INFORMATION SUPPLIED =>
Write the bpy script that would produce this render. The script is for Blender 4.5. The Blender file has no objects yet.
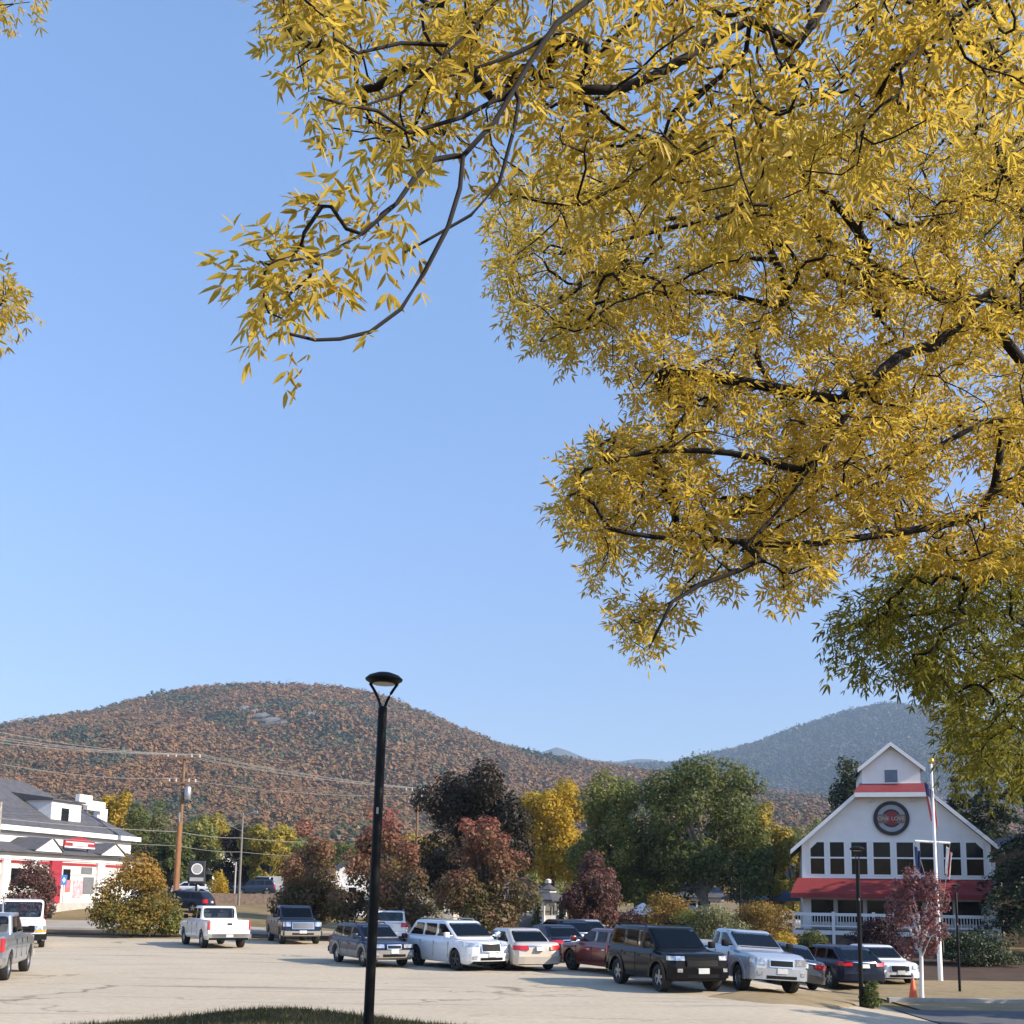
import bpy, bmesh, math, random
import numpy as np
from mathutils import Vector, Matrix, Euler

random.seed(11)
RNG = np.random.default_rng(11)
SC = bpy.context.scene
COL = SC.collection
R = math.radians
PI = math.pi

# ------------------------------------------------------------------ camera, sky, sun, exposure
EYE, FPX, PITCH, ROLL, SHIFT = 2.75, 1100.0, 8.0, 0.85, 0.221
cd = bpy.data.cameras.new("camera")
cam = bpy.data.objects.new("camera", cd)
COL.objects.link(cam)
cam.location = (0, 0, EYE)
CAM_M = Euler((R(90 + PITCH), 0, 0)).to_matrix() @ Matrix.Rotation(R(ROLL), 3, 'Z')
cam.rotation_euler = CAM_M.to_euler()
cd.sensor_width = 36.0
cd.lens = 36.0 * FPX / 1024.0
cd.shift_y = SHIFT
cd.clip_start, cd.clip_end = 0.1, 20000
SC.camera = cam

SUN_AZ, SUN_EL = R(-18), R(29)            # azimuth counted from +X towards +Y
world = bpy.data.worlds.new("World")
SC.world = world
world.use_nodes = True
wn = world.node_tree.nodes
bg = wn["Background"]
sky = wn.new("ShaderNodeTexSky")
sky.sky_type = 'NISHITA'
sky.sun_disc = False
sky.sun_elevation = SUN_EL
sky.sun_rotation = PI / 2 - SUN_AZ
sky.air_density, sky.dust_density, sky.ozone_density = 1.0, 0.3, 4.5
# the photographed sky is flatter from zenith to horizon than the clean-air model: even it out by elevation
wl = world.node_tree.links
wtc = wn.new("ShaderNodeTexCoord")
wsp = wn.new("ShaderNodeSeparateXYZ")
wl.new(wtc.outputs["Generated"], wsp.inputs[0])
wrp = wn.new("ShaderNodeValToRGB")
wel = wrp.color_ramp.elements
wel.new(0.5)
wel.new(0.7)
for e_, (p_, c_) in zip(wel, ((0.10, (.52, .45, .46)), (0.19, (.59, .515, .515)), (0.33, (.745, .665, .665)), (0.62, (.985, .92, .88)))):
    e_.position = p_
    e_.color = (*c_, 1)
wl.new(wsp.outputs[2], wrp.inputs[0])
wvm = wn.new("ShaderNodeVectorMath")
wvm.operation = 'MULTIPLY'
wl.new(sky.outputs[0], wvm.inputs[0])
wl.new(wrp.outputs[0], wvm.inputs[1])
wvs = wn.new("ShaderNodeVectorMath")
wvs.operation = 'SCALE'
wvs.inputs["Scale"].default_value = 1.5
wl.new(wvm.outputs[0], wvs.inputs[0])
wl.new(wvs.outputs[0], bg.inputs[0])
bg.inputs[1].default_value = 0.15
sd = bpy.data.lights.new("sun", 'SUN')
sun = bpy.data.objects.new("sun", sd)
COL.objects.link(sun)
sd.energy, sd.angle, sd.color = 4.8, R(0.5), (1.0, 0.88, 0.72)
S = Vector((math.cos(SUN_EL) * math.cos(SUN_AZ), math.cos(SUN_EL) * math.sin(SUN_AZ), math.sin(SUN_EL)))
sun.rotation_euler = S.to_track_quat('Z', 'Y').to_euler()
sun.location = (40, -10, 60)
SC.view_settings.view_transform = 'Standard'
SC.view_settings.look = 'None'
SC.view_settings.gamma = 1
SC.view_settings.exposure = 0.75


def ray(px, py):
    v = Vector(((px - 512) / FPX, (512 - py) / FPX + SHIFT * 1024 / FPX, -1))
    return CAM_M @ v


def at(px, py, Y):
    d = ray(px, py)
    k = Y / d.y
    return Vector((d.x * k, Y, EYE + d.z * k))


def on_plane(px, py, p0, n):
    d = ray(px, py)
    o = Vector((0, 0, EYE))
    t = (p0 - o).dot(n) / d.dot(n)
    return o + d * t


def sstep(a, b, x):
    t = np.clip((np.asarray(x, float) - a) / (b - a), 0, 1)
    return t * t * (3 - 2 * t)


def gz(x, y):
    """height of the ground"""
    x = np.asarray(x, float)
    y = np.asarray(y, float)
    m = 1.31 * np.exp(-((x + 2.6) ** 2) / (2 * 4.1 ** 2)) * (1 - sstep(13.0, 18.5, y))
    m = m + 0.03 * np.sin(x * 2.1 + y) * (1 - sstep(13, 18, y)) * np.exp(-((x + 2.9) ** 2) / 60)
    right = -0.62 * sstep(6.6, 12.5, x) * (1 - sstep(55, 75, y)) - 0.1 * sstep(6.6, 12.5, x) * sstep(55, 75, y)
    left = (1.25 * sstep(62, 84, y) + 0.85 * sstep(84, 140, y)) * (1 - sstep(-26, -6, x))
    far = 0.6 * sstep(90, 220, y)
    return m + right + left + far


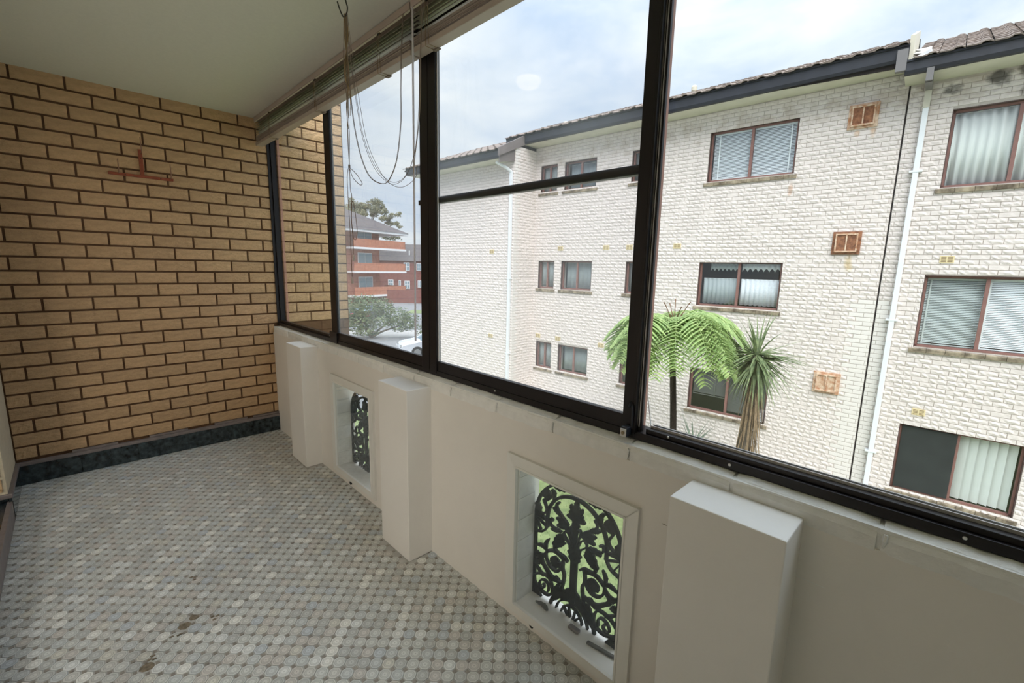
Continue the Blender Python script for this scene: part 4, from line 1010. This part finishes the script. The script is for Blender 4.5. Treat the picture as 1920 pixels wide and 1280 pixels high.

AIM => Copy out the listing exactly as it stands, but not the pictures.

OUTPUT FOR THIS TASK =>
Write the bpy script that would produce this render. The script is for Blender 4.5. The Blender file has no objects yet.
import bpy, bmesh, math, random
import numpy as np
from mathutils import Vector, Matrix, Euler

random.seed(11)
RNG = np.random.default_rng(11)
SC = bpy.context.scene
COL = SC.collection
R = math.radians
PI = math.pi

# ------------------------------------------------------------------ camera, sky, sun, exposure
EYE, FPX, PITCH, ROLL, SHIFT = 2.75, 1100.0, 8.0, 0.85, 0.221
cd = bpy.data.cameras.new("camera")
cam = bpy.data.objects.new("camera", cd)
COL.objects.link(cam)
cam.location = (0, 0, EYE)
CAM_M = Euler((R(90 + PITCH), 0, 0)).to_matrix() @ Matrix.Rotation(R(ROLL), 3, 'Z')
cam.rotation_euler = CAM_M.to_euler()
cd.sensor_width = 36.0
cd.lens = 36.0 * FPX / 1024.0
cd.shift_y = SHIFT
cd.clip_start, cd.clip_end = 0.1, 20000
SC.camera = cam

SUN_AZ, SUN_EL = R(-18), R(29)            # azimuth counted from +X towards +Y
world = bpy.data.worlds.new("World")
SC.world = world
world.use_nodes = True
wn = world.node_tree.nodes
bg = wn["Background"]
sky = wn.new("ShaderNodeTexSky")
sky.sky_type = 'NISHITA'
sky.sun_disc = False
sky.sun_elevation = SUN_EL
sky.sun_rotation = PI / 2 - SUN_AZ
sky.air_density, sky.dust_density, sky.ozone_density = 1.0, 0.3, 4.5
# the photographed sky is flatter from zenith to horizon than the clean-air model: even it out by elevation
wl = world.node_tree.links
wtc = wn.new("ShaderNodeTexCoord")
wsp = wn.new("ShaderNodeSeparateXYZ")
wl.new(wtc.outputs["Generated"], wsp.inputs[0])
wrp = wn.new("ShaderNodeValToRGB")
wel = wrp.color_ramp.elements
wel.new(0.5)
wel.new(0.7)
for e_, (p_, c_) in zip(wel, ((0.10, (.52, .45, .46)), (0.19, (.59, .515, .515)), (0.33, (.745, .665, .665)), (0.62, (.985, .92, .88)))):
    e_.position = p_
    e_.color = (*c_, 1)
wl.new(wsp.outputs[2], wrp.inputs[0])
wvm = wn.new("ShaderNodeVectorMath")
wvm.operation = 'MULTIPLY'
wl.new(sky.outputs[0], wvm.inputs[0])
wl.new(wrp.outputs[0], wvm.inputs[1])
wvs = wn.new("ShaderNodeVectorMath")
wvs.operation = 'SCALE'
wvs.inputs["Scale"].default_value = 1.5
wl.new(wvm.outputs[0], wvs.inputs[0])
wl.new(wvs.outputs[0], bg.inputs[0])
bg.inputs[1].default_value = 0.15
sd = bpy.data.lights.new("sun", 'SUN')
sun = bpy.data.objects.new("sun", sd)
COL.objects.link(sun)
sd.energy, sd.angle, sd.color = 4.8, R(0.5), (1.0, 0.88, 0.72)
S = Vector((math.cos(SUN_EL) * math.cos(SUN_AZ), math.cos(SUN_EL) * math.sin(SUN_AZ), math.sin(SUN_EL)))
sun.rotation_euler = S.to_track_quat('Z', 'Y').to_euler()
sun.location = (40, -10, 60)
SC.view_settings.view_transform = 'Standard'
SC.view_settings.look = 'None'
SC.view_settings.gamma = 1
SC.view_settings.exposure = 0.75


def ray(px, py):
    v = Vector(((px - 512) / FPX, (512 - py) / FPX + SHIFT * 1024 / FPX, -1))
    return CAM_M @ v


def at(px, py, Y):
    d = ray(px, py)
    k = Y / d.y
    return Vector((d.x * k, Y, EYE + d.z * k))


def on_plane(px, py, p0, n):
    d = ray(px, py)
    o = Vector((0, 0, EYE))
    t = (p0 - o).dot(n) / d.dot(n)
    return o + d * t


def sstep(a, b, x):
    t = np.clip((np.asarray(x, float) - a) / (b - a), 0, 1)
    return t * t * (3 - 2 * t)


def gz(x, y):
    """height of the ground"""
    x = np.asarray(x, float)
    y = np.asarray(y, float)
    m = 1.31 * np.exp(-((x + 2.6) ** 2) / (2 * 4.1 ** 2)) * (1 - sstep(13.0, 18.5, y))
    m = m + 0.03 * np.sin(x * 2.1 + y) * (1 - sstep(13, 18, y)) * np.exp(-((x + 2.9) ** 2) / 60)
    right = -0.62 * sstep(6.6, 12.5, x) * (1 - sstep(55, 75, y)) - 0.1 * sstep(6.6, 12.5, x) * sstep(55, 75, y)
    left = (1.25 * sstep(62, 84, y) + 0.85 * sstep(84, 140, y)) * (1 - sstep(-26, -6, x))
    far = 0.6 * sstep(90, 220, y)
    return m + right + left + far


Continue the Blender Python script for this scene: part 4, from line 1010. This part finishes the script. The script is for Blender 4.5. Treat the picture as 1920 pixels wide and 1280 pixels high.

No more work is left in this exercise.